Shares skid as oil surge threatens inflation shock

March 9, 2026 22:42 | News

Share markets have fallen as the inflationary jolt from surging oil prices threatens to raise living costs and interest rates around the globe, while investors desperate for liquidity flee ‌to the US dollar.

Crude oil futures soared almost 30 per cent to almost $US120 ($A171) a barrel on Monday – one of its biggest one-day jumps on record – threatening to raise costs of products from petrol to ‌jet fuel. 

Brent crude futures were last up almost 13 per cent at $US104.5 ($A149.0) a barrel, while US futures were up 12 per cent at $US101.8 ($A145.1).

Iran named Mojtaba Khamenei to succeed his father Ali Khamenei as supreme leader, signalling that hardliners remained firmly in charge a week into the war with the US and Israel.

That was unlikely to be welcomed by US President Donald Trump, who had declared the son “unacceptable”.

With hostilities continuing in the Middle East and tankers unable to cross the Strait of Hormuz amid the threat of Iranian drone attacks, investors were ‌bracing for a long ‌stretch of higher energy costs.

Investors ⁠await Washington’s response, said Helima Croft, head of global commodity strategy at RBC Capital Markets. 

“With no clear definition of ​what winning looks like, it is hard to forecast whether this will be a multi-week or multi-month conflict.”

The news was sobering for Japan, a major importer of oil and gas, with the Nikkei closing down 5.2 per cent after a 5.5 per cent drop last week.

China, another big oil importer, albeit with a huge stockpile of crude, saw its blue-chip index fall roughly one per cent.

China on Monday said inflation had already picked up in February before the current oil spike, with consumer prices rising 1.3 per cent on the year. 

This is not necessarily a ⁠negative development, given the country has long struggled with disinflation.

The wave of market selling swept Wall Street as ​S&P 500 futures shed one per cent, while Nasdaq futures were down more than one per cent.

European shares tumbled to their lowest in more than two months on Monday, with the pan-European STOXX 600 ​down 1.63 per cent in a ‌third session of losses. 

The benchmark index shed 5.5 per cent last week, its worst weekly performance in almost a year.

In bond markets, the risk of rising inflation ​outweighed safe-haven considerations to shove yields higher globally. 

Yields on 10-year Treasury notes rose five basis points to 4.175 per cent, up from a trough of 3.926 per cent just a week ago.
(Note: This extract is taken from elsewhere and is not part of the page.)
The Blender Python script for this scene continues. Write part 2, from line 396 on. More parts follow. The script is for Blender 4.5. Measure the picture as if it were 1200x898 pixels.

Interest rate futures slipped as investors feared the risk of higher inflation would make it harder for the Federal Reserve to ​ease ​policy, though disappointing jobs numbers seemed to argue for stimulus.

Data on ​US consumer prices due on Wednesday is forecast to show the annual rate holding ‌at 2.4 per cent in February.

The Fed’s preferred measure of core inflation due on Friday is forecast to hold at 3.0 per cent, well above the central bank’s 2.0 per cent target, and analysts see a risk of an even higher number.

The danger of energy-driven inflation has led markets to wager the next move in rates from the European Central Bank could be up, possibly as early as June.

For the Bank of England, markets have shifted to pricing just a 40 per cent chance of one more easing, compared with two cuts or more before ​the Middle East conflict started.

Nervous investors sought the liquidity of dollars while shunning currencies from countries that are net energy importers, including Japan and much of Europe.

The ​dollar strengthened 0.4 per cent to trade at 158.385 ⁠yen, outweighing safe-haven demand and pushing gold down 1.2 per cent to $US5,106 ($A7,280) an ounce. 

The euro slipped 0.5 per cent to $US1.1557 ($A1.6477).